> Written exercise: Reproduce the data exactly and drop any pictures it holds.

>> begin Given data

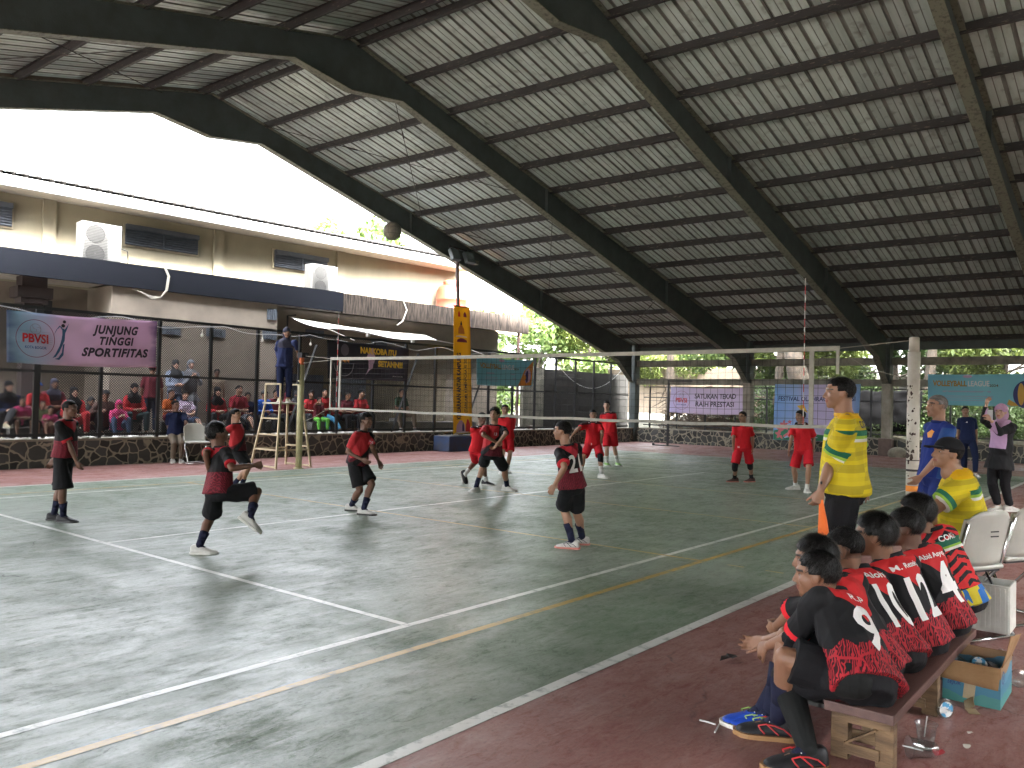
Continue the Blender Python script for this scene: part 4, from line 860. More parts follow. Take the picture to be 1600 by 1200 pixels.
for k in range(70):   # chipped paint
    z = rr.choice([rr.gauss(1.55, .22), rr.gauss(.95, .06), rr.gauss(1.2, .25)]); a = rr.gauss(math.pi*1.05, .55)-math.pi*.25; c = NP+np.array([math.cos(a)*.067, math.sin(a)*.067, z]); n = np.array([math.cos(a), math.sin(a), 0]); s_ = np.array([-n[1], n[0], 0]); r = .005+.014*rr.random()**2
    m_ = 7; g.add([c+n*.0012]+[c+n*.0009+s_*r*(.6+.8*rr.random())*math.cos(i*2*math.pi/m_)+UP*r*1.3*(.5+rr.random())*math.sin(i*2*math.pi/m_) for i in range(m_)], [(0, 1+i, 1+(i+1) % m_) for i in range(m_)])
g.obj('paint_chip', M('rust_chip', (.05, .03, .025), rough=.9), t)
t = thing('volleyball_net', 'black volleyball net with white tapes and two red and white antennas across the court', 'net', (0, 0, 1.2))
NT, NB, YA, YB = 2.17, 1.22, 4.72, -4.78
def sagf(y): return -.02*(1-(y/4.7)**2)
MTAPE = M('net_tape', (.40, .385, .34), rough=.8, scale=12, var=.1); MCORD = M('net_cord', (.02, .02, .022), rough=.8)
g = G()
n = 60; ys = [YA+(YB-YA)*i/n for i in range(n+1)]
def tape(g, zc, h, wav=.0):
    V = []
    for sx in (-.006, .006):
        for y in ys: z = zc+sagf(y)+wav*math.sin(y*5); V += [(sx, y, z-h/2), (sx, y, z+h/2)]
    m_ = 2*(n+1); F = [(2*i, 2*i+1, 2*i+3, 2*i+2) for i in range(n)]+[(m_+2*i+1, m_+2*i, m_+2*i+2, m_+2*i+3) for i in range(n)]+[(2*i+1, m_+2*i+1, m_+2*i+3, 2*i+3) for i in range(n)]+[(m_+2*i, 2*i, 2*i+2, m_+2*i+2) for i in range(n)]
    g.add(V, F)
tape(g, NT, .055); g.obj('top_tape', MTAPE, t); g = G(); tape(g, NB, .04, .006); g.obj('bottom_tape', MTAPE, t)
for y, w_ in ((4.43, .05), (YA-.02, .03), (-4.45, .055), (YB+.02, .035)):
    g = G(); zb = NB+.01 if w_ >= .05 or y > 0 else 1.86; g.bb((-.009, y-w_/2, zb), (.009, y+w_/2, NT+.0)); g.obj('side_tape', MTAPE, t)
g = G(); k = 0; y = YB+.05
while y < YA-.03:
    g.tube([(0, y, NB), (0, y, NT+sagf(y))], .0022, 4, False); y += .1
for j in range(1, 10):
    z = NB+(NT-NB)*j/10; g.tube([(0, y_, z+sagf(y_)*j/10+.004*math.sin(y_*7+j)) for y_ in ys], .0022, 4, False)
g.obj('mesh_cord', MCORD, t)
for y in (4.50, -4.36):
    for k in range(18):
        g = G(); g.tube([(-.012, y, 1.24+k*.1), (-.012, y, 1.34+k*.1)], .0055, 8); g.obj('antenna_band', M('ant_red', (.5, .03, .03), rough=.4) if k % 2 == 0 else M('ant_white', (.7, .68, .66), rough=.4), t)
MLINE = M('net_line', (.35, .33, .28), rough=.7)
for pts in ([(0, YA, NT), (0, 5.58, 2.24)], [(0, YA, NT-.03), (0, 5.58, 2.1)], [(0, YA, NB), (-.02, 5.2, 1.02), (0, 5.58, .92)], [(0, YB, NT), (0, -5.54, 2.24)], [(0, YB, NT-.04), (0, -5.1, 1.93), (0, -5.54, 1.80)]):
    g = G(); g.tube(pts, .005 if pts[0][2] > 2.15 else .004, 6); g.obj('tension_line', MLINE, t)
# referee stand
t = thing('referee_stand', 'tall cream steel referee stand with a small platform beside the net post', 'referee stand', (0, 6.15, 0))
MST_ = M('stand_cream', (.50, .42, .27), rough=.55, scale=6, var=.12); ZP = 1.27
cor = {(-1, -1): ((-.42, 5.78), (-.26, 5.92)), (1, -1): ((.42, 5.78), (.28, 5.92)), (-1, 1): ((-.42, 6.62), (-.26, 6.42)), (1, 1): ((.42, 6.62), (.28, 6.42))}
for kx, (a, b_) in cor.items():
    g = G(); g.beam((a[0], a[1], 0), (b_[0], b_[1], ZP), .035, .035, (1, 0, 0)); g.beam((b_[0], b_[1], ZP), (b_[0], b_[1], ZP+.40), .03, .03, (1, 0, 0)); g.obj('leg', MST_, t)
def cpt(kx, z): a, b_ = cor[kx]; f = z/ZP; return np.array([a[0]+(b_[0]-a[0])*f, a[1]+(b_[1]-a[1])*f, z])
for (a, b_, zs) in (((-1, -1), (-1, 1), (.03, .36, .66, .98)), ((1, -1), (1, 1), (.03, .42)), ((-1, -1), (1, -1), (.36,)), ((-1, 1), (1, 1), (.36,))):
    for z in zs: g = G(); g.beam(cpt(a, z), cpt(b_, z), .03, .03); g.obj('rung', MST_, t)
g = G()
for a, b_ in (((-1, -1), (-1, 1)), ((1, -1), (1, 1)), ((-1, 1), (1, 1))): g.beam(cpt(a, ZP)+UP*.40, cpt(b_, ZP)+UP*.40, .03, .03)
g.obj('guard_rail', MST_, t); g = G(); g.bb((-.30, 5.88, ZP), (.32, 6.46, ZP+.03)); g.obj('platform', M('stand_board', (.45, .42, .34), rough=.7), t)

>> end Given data

> Task result:
Continue the Blender Python script for this scene: part 4, from line 860. More parts follow. Take the picture to be 1600 by 1200 pixels.
for k in range(70):   # chipped paint
    z = rr.choice([rr.gauss(1.55, .22), rr.gauss(.95, .06), rr.gauss(1.2, .25)]); a = rr.gauss(math.pi*1.05, .55)-math.pi*.25; c = NP+np.array([math.cos(a)*.067, math.sin(a)*.067, z]); n = np.array([math.cos(a), math.sin(a), 0]); s_ = np.array([-n[1], n[0], 0]); r = .005+.014*rr.random()**2
    m_ = 7; g.add([c+n*.0012]+[c+n*.0009+s_*r*(.6+.8*rr.random())*math.cos(i*2*math.pi/m_)+UP*r*1.3*(.5+rr.random())*math.sin(i*2*math.pi/m_) for i in range(m_)], [(0, 1+i, 1+(i+1) % m_) for i in range(m_)])
g.obj('paint_chip', M('rust_chip', (.05, .03, .025), rough=.9), t)
t = thing('volleyball_net', 'black volleyball net with white tapes and two red and white antennas across the court', 'net', (0, 0, 1.2))
NT, NB, YA, YB = 2.17, 1.22, 4.72, -4.78
def sagf(y): return -.02*(1-(y/4.7)**2)
MTAPE = M('net_tape', (.40, .385, .34), rough=.8, scale=12, var=.1); MCORD = M('net_cord', (.02, .02, .022), rough=.8)
g = G()
n = 60; ys = [YA+(YB-YA)*i/n for i in range(n+1)]
def tape(g, zc, h, wav=.0):
    V = []
    for sx in (-.006, .006):
        for y in ys: z = zc+sagf(y)+wav*math.sin(y*5); V += [(sx, y, z-h/2), (sx, y, z+h/2)]
    m_ = 2*(n+1); F = [(2*i, 2*i+1, 2*i+3, 2*i+2) for i in range(n)]+[(m_+2*i+1, m_+2*i, m_+2*i+2, m_+2*i+3) for i in range(n)]+[(2*i+1, m_+2*i+1, m_+2*i+3, 2*i+3) for i in range(n)]+[(m_+2*i, 2*i, 2*i+2, m_+2*i+2) for i in range(n)]
    g.add(V, F)
tape(g, NT, .055); g.obj('top_tape', MTAPE, t); g = G(); tape(g, NB, .04, .006); g.obj('bottom_tape', MTAPE, t)
for y, w_ in ((4.43, .05), (YA-.02, .03), (-4.45, .055), (YB+.02, .035)):
    g = G(); zb = NB+.01 if w_ >= .05 or y > 0 else 1.86; g.bb((-.009, y-w_/2, zb), (.009, y+w_/2, NT+.0)); g.obj('side_tape', MTAPE, t)
g = G(); k = 0; y = YB+.05
while y < YA-.03:
    g.tube([(0, y, NB), (0, y, NT+sagf(y))], .0022, 4, False); y += .1
for j in range(1, 10):
    z = NB+(NT-NB)*j/10; g.tube([(0, y_, z+sagf(y_)*j/10+.004*math.sin(y_*7+j)) for y_ in ys], .0022, 4, False)
g.obj('mesh_cord', MCORD, t)
for y in (4.50, -4.36):
    for k in range(18):
        g = G(); g.tube([(-.012, y, 1.24+k*.1), (-.012, y, 1.34+k*.1)], .0055, 8); g.obj('antenna_band', M('ant_red', (.5, .03, .03), rough=.4) if k % 2 == 0 else M('ant_white', (.7, .68, .66), rough=.4), t)
MLINE = M('net_line', (.35, .33, .28), rough=.7)
for pts in ([(0, YA, NT), (0, 5.58, 2.24)], [(0, YA, NT-.03), (0, 5.58, 2.1)], [(0, YA, NB), (-.02, 5.2, 1.02), (0, 5.58, .92)], [(0, YB, NT), (0, -5.54, 2.24)], [(0, YB, NT-.04), (0, -5.1, 1.93), (0, -5.54, 1.80)]):
    g = G(); g.tube(pts, .005 if pts[0][2] > 2.15 else .004, 6); g.obj('tension_line', MLINE, t)
# referee stand
t = thing('referee_stand', 'tall cream steel referee stand with a small platform beside the net post', 'referee stand', (0, 6.15, 0))
MST_ = M('stand_cream', (.50, .42, .27), rough=.55, scale=6, var=.12); ZP = 1.27
cor = {(-1, -1): ((-.42, 5.78), (-.26, 5.92)), (1, -1): ((.42, 5.78), (.28, 5.92)), (-1, 1): ((-.42, 6.62), (-.26, 6.42)), (1, 1): ((.42, 6.62), (.28, 6.42))}
for kx, (a, b_) in cor.items():
    g = G(); g.beam((a[0], a[1], 0), (b_[0], b_[1], ZP), .035, .035, (1, 0, 0)); g.beam((b_[0], b_[1], ZP), (b_[0], b_[1], ZP+.40), .03, .03, (1, 0, 0)); g.obj('leg', MST_, t)
def cpt(kx, z): a, b_ = cor[kx]; f = z/ZP; return np.array([a[0]+(b_[0]-a[0])*f, a[1]+(b_[1]-a[1])*f, z])
for (a, b_, zs) in (((-1, -1), (-1, 1), (.03, .36, .66, .98)), ((1, -1), (1, 1), (.03, .42)), ((-1, -1), (1, -1), (.36,)), ((-1, 1), (1, 1), (.36,))):
    for z in zs: g = G(); g.beam(cpt(a, z), cpt(b_, z), .03, .03); g.obj('rung', MST_, t)
g = G()
for a, b_ in (((-1, -1), (-1, 1)), ((1, -1), (1, 1)), ((-1, 1), (1, 1))): g.beam(cpt(a, ZP)+UP*.40, cpt(b_, ZP)+UP*.40, .03, .03)
g.obj('guard_rail', MST_, t); g = G(); g.bb((-.30, 5.88, ZP), (.32, 6.46, ZP+.03)); g.obj('platform', M('stand_board', (.45, .42, .34), rough=.7), t)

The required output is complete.